A long-awaited cryptocurrency bill has been introduced by bipartisan drafters in the upper chamber of Congress. The Responsible Financial Innovation Act shows a thoughtful understanding of the emerging industry as well as the goal of wanting to comprehensively regulate crypto.
The Digital Assets Act was authored by U.S. Senators Cynthia Lummis (R-WY) and Kirsten Gillibrand (D-NY) and introduced in the upper chamber of Congress. As it stands, the various provisions in the Responsible Financial Innovation Act are reasonable, sensible, and workable. It is intended to provide legal certainty for companies and participants to regulate the industry with a healthy measure.
Regulation with room for innovation
The bill establishes a clear standard for which assets are seen as commodities and which are seen as securities. Cryptocurrencies such as Bitcoin and Ethereum, as well as many others, would be classified as commodities by considering the purpose of the asset and the rights or powers conferred on the consumer. As commodities, these digital assets would be regulated by the Commodity Futures Trading Commission (CFTC). The same is true for spot exchange-traded funds (ETFs), which would be a key driver of widespread adoption.
Interestingly, the bill stipulates that the CFTC and the Securities and Exchange Commission (SEC) study the possible establishment of a self-regulatory organization (SRO) for the crypto industry. They would be required to report on the matter, as well as develop a proposal for the establishment of such a body. Both agencies would also need to consult with the Treasury Department and the National Institute of Standards and Technology to develop comprehensive guidelines for cybersecurity and cryptocurrencies.
In light of the recent collapse of TerraUSD, the Responsible Financial Innovation Act establishes a 100 percent reserve for stablecoins. This ensures that holders can exchange cryptocurrencies for the tied asset at any time. The bill also creates a detailed, optional framework for all banks and credit unions to issue their own stablecoins.
Legal certainty for the use of cryptocurrencies
Tax filing for crypto users can still be troublesome, and the Gillibrand and Lummis bill seeks to reduce those difficulties. It proposes that purchases of goods or services under $200 with cryptocurrencies no longer need to be reported to the tax authorities, which would make it easier for example to buy a coffee with bitcoin. Right now, regulations make this inconvenient. The bill also rolls back a provision of last year's infrastructure bill that subjected crypto miners to higher taxation.
The IRS is also supposed to classify cryptocurrencies as property. This means that only transactions on cryptocurrency exchanges will result in a capital gain or loss. Before Lummis-Gillibrand, any exchange of a token for any type of goods or services triggered a capital gain. The new proposal eliminates any tax on small transactions to encourage the use of cryptocurrencies.

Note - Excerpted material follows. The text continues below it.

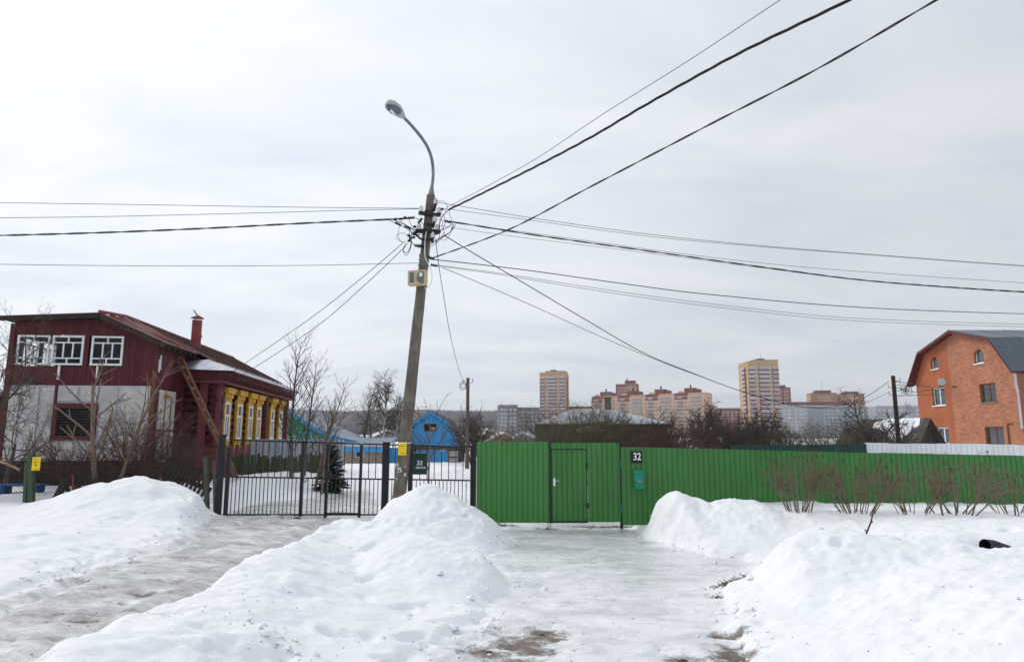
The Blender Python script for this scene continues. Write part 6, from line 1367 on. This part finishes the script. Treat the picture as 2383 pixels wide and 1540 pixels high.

The bill also mentions two areas of the crypto industry that have been hotly contested recently: the environmental impact of cryptocurrency and its potential inclusion in retirement accounts. The bill mandates the Federal Energy Regulatory Commission to analyze and report on energy use in the digital asset industry. In addition, the bill requires the federal regulator to study the opportunities and risks associated with allowing workers to invest in cryptocurrencies with their retirement accounts. The Government Accountability Office (GAO) will be required to conduct the analysis on investing retirement funds in digital assets and report its findings to Congress.
Adoption of the law only dreams of the future?
Many lawmakers are fighting for re-election in November, focusing on issues that can help them win elections. The midterm elections ultimately decide control of the Senate and House of Representatives. However, a recent Pew Research Center survey found that cryptocurrency regulation is not even among the top 20 issues.
As a result, most media outlets speculate that it will take at least a year before the regulations are signed into law in one form or another. It is also possible that the law will be divided into smaller components, which could then go through various committees and speed up the passage of selected provisions of the law.